Grotesk entgleist der Frühlingsball: Unter dem Menetekel einer Neon-Karotte feiern die Stützen der postsowjetischen Gesellschaft im Hasenkostüm. Nein, an Playboy-Bunnies denkt der Regisseur dabei nicht, eher an Freund Harvey …
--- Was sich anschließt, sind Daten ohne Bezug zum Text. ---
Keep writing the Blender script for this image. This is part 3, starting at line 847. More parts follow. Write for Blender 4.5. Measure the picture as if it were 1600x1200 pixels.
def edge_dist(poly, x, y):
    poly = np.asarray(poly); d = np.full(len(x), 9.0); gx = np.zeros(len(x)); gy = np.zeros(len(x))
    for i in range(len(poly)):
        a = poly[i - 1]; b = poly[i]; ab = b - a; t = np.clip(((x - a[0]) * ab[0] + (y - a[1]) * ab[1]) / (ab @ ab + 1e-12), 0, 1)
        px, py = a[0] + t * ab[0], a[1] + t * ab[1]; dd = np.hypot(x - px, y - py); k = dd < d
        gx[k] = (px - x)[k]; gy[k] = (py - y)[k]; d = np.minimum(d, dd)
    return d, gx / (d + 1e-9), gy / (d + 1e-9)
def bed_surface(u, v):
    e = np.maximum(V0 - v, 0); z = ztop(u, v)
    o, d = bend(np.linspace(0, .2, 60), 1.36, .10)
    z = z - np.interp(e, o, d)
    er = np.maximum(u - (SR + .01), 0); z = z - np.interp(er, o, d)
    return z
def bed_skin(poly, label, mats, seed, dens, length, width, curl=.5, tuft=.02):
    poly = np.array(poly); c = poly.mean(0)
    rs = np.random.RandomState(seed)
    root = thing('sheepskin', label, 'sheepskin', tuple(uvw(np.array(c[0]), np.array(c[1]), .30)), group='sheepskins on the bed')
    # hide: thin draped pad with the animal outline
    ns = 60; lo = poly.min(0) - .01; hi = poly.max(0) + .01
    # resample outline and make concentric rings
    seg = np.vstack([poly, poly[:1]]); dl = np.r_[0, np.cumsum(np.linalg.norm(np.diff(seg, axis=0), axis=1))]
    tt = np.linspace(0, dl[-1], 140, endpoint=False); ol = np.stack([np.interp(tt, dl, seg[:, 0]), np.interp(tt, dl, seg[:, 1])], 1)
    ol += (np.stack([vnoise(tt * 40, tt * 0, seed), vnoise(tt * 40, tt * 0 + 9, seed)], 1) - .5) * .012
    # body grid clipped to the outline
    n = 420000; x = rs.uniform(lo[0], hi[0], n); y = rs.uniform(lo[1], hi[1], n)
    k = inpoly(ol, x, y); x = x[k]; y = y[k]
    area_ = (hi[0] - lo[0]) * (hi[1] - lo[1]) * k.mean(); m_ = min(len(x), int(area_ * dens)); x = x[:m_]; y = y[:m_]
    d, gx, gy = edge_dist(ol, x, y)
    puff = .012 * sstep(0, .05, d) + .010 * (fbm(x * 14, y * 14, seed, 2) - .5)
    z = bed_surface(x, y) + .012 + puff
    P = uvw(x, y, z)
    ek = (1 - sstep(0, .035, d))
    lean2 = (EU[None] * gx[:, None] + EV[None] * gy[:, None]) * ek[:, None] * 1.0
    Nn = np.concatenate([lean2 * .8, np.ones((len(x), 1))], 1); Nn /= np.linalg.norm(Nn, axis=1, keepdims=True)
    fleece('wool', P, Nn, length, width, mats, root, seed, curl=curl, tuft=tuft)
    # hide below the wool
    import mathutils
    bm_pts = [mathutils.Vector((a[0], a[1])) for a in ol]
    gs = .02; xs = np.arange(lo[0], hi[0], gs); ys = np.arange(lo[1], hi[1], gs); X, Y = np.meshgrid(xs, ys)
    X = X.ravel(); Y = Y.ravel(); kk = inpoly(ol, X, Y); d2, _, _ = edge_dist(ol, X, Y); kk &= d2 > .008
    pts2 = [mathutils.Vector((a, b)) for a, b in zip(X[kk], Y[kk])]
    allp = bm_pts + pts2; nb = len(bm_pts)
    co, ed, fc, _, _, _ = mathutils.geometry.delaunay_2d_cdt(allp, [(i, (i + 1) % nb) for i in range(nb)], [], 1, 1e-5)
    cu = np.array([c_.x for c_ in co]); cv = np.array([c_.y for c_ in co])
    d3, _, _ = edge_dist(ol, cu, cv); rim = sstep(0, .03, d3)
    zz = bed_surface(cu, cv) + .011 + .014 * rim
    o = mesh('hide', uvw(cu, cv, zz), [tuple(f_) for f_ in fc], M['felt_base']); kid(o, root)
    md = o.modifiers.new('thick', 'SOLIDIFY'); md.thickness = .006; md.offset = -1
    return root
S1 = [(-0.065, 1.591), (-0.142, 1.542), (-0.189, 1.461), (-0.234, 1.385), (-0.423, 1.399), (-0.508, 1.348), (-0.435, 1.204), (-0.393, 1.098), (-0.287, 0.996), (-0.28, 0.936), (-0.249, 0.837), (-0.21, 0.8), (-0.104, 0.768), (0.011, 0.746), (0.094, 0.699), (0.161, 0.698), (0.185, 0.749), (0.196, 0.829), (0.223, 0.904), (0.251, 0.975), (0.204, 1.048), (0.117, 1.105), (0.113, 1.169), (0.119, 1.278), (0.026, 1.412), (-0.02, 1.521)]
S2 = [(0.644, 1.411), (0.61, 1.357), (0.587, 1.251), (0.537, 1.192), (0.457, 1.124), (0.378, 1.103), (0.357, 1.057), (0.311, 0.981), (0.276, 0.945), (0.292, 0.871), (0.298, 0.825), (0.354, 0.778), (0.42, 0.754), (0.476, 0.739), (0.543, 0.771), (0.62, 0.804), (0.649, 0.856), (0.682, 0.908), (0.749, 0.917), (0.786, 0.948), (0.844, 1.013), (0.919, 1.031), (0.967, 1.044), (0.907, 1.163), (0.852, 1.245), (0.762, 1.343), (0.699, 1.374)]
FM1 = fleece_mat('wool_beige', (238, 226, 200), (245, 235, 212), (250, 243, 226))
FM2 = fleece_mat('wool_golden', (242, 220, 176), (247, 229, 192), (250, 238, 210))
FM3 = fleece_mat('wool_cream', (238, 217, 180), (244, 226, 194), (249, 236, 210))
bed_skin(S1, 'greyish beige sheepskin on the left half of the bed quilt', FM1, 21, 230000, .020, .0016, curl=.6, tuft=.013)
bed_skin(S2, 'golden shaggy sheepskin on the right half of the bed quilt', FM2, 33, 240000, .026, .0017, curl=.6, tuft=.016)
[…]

Musiziert wird an der Mur laut Konwitschny "gefällige Musik für die Opernärsche“, "Schrott, das gibt uns nichts mehr“. In Wahrheit hört man eine finessenreiche Partitur, bemüht dynamisch fein abgestimmt von Tecwyn Evans, und glanzvolle Passagen von tiefen Streichern, Holz und Blech. Die aus Vilnius stammende Asmik Grigorian gibt als Gast gefühlsintensiv mit dunkel timbriertem Sopran eine ansehnliche und berührende Lisa. Nicht weniger überzeugt das junge Südtiroler Ensemblemitglied Andrè Schuen als elegant seine Liebe erklärender Nobelbariton Fürst Jeletzki. Mit überraschender Selbstverleugnung porträtiert und singt (Fachwechsel ins Alt-Fach) Hausamerikanerin Fran Lubahn eine attraktive Gräfin. Bei der "Leihgabe“ Avgust Amonov, Tenor im Mariinsky-Theater St. Petersburg, der mit mittlerer Finesse einen herunterkommenden versoffenen Berufssoldaten markiert, fehlen Bühnenerscheinung und Schmelz, hörbar ausreichend sind aber seine Kraft-Reserven.

Ärger über Verhunzungen

Ausgerechnet in der Publikumszeitschrift Opernwelt, die seit 1995 Konwitschny fünf Mal zum "Regisseur des Jahres“ ausrief, weht seit 2010 dem gebürtigen Frankfurter ein rau-herber Wind entgegen.Gipfelnd in Verärgerung über dessen Zürcher Janácˇek-Verhunzung "Aus einem Totenhaus“, der Leipziger Gluck-Abwicklung "Alkestis“ und dessen Grazer "barbarischer sinnloser Strichfassung“ von Verdis "La Traviata“. Auf kritische Fortsetzung darf man gespannt sein.